• Collected data:

__________

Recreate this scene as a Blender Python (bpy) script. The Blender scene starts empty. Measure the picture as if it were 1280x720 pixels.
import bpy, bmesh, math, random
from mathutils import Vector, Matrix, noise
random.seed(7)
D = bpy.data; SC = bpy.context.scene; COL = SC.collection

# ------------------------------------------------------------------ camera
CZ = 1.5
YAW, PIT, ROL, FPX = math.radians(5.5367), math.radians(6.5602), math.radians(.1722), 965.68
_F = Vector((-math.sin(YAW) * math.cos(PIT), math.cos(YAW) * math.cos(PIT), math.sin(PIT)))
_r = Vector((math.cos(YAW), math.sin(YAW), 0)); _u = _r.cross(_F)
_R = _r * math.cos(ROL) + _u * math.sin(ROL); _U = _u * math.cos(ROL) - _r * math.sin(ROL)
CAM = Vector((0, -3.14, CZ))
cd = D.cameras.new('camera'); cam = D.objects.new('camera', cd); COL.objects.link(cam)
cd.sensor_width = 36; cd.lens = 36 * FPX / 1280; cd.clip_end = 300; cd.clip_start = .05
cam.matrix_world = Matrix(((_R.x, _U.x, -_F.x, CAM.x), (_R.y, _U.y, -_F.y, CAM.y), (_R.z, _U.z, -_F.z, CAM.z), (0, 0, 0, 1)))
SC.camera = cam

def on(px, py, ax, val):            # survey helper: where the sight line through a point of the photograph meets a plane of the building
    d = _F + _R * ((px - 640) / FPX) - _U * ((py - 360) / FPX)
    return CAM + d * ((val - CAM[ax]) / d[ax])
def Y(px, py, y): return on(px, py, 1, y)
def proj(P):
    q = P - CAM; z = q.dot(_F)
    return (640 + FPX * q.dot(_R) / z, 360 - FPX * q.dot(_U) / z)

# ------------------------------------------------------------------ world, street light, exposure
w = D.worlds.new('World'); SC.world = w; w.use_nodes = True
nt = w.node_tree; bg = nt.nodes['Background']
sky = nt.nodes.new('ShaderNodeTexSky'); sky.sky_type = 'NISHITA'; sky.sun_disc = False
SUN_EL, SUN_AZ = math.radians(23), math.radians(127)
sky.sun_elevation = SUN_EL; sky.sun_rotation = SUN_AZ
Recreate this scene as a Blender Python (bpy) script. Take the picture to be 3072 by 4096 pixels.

__________

• WORK TO BE COMPLETED:
Print the records above exactly as they appear.

• SOLUTION FOR THIS EXERCISE:
Recreate this scene as a Blender Python (bpy) script. The Blender scene starts empty. Measure the picture as if it were 1280x720 pixels.
import bpy, bmesh, math, random
from mathutils import Vector, Matrix, noise
random.seed(7)
D = bpy.data; SC = bpy.context.scene; COL = SC.collection

# ------------------------------------------------------------------ camera
CZ = 1.5
YAW, PIT, ROL, FPX = math.radians(5.5367), math.radians(6.5602), math.radians(.1722), 965.68
_F = Vector((-math.sin(YAW) * math.cos(PIT), math.cos(YAW) * math.cos(PIT), math.sin(PIT)))
_r = Vector((math.cos(YAW), math.sin(YAW), 0)); _u = _r.cross(_F)
_R = _r * math.cos(ROL) + _u * math.sin(ROL); _U = _u * math.cos(ROL) - _r * math.sin(ROL)
CAM = Vector((0, -3.14, CZ))
cd = D.cameras.new('camera'); cam = D.objects.new('camera', cd); COL.objects.link(cam)
cd.sensor_width = 36; cd.lens = 36 * FPX / 1280; cd.clip_end = 300; cd.clip_start = .05
cam.matrix_world = Matrix(((_R.x, _U.x, -_F.x, CAM.x), (_R.y, _U.y, -_F.y, CAM.y), (_R.z, _U.z, -_F.z, CAM.z), (0, 0, 0, 1)))
SC.camera = cam

def on(px, py, ax, val):            # survey helper: where the sight line through a point of the photograph meets a plane of the building
    d = _F + _R * ((px - 640) / FPX) - _U * ((py - 360) / FPX)
    return CAM + d * ((val - CAM[ax]) / d[ax])
def Y(px, py, y): return on(px, py, 1, y)
def proj(P):
    q = P - CAM; z = q.dot(_F)
    return (640 + FPX * q.dot(_R) / z, 360 - FPX * q.dot(_U) / z)

# ------------------------------------------------------------------ world, street light, exposure
w = D.worlds.new('World'); SC.world = w; w.use_nodes = True
nt = w.node_tree; bg = nt.nodes['Background']
sky = nt.nodes.new('ShaderNodeTexSky'); sky.sky_type = 'NISHITA'; sky.sun_disc = False
SUN_EL, SUN_AZ = math.radians(23), math.radians(127)
sky.sun_elevation = SUN_EL; sky.sun_rotation = SUN_AZ
Recreate this scene as a Blender Python (bpy) script. Take the picture to be 3072 by 4096 pixels.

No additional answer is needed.